In the context of accelerating worldwide urbanization and ecosystem decline, deciphering the interactions between landscape patterns and habitat quality is essential for biodiversity preservation, particularly within ecologically sensitive zones like the Yellow River Basin. This research investigates the spatiotemporal dynamics, spatial linkages, and nonlinear relationships connecting landscape patterns and habitat quality across the basin. Utilizing land use datasets spanning 1980–2023, we combined the InVEST model, landscape pattern indices, spatial autocorrelation analysis, the XGBoost algorithm, and SHAP interpretability methods.
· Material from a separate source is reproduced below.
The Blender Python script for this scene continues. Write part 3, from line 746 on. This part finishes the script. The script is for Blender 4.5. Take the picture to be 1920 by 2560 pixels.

The results show that: (1) Landscape patterns underwent a clear transition around 1995, shifting from regularization and connectivity toward fragmentation and heterogeneity, evidenced by increases in PD, LSI, and SHEI, alongside decreases in LPI and CONTAG. (2) Mean habitat quality progressively declined, exhibited a spatial distribution characterized by “higher in the west, lower in the east.” Low-quality habitat areas expanded from 2.12% to 3.76%, whereas high-quality areas decreased from 23.12% to 22.45%, with better habitats largely maintained in western headwaters and the Qinling Mountains. (3) Significant spatial correlations were observed: LPI positively correlated with habitat quality, while PD, LSI, SHEI, and CONTAG showed negative correlations. Two dominant spatial aggregations emerged—namely “high connectivity–high quality” in the west and “high fragmentation–low quality” in the east. (4) CONTAG was identified as the dominant factor influencing habitat quality, with all landscape indices exhibiting distinct threshold effects. The proposed framework, which integrates spatial statistics, machine learning, and interpretability methods, offers a novel approach for deciphering complex ecological processes. Moreover, the identified thresholds and zonal management strategies offer a scientific foundation for ecological conservation and spatial planning in the Yellow River Basin and other vulnerable river systems worldwide.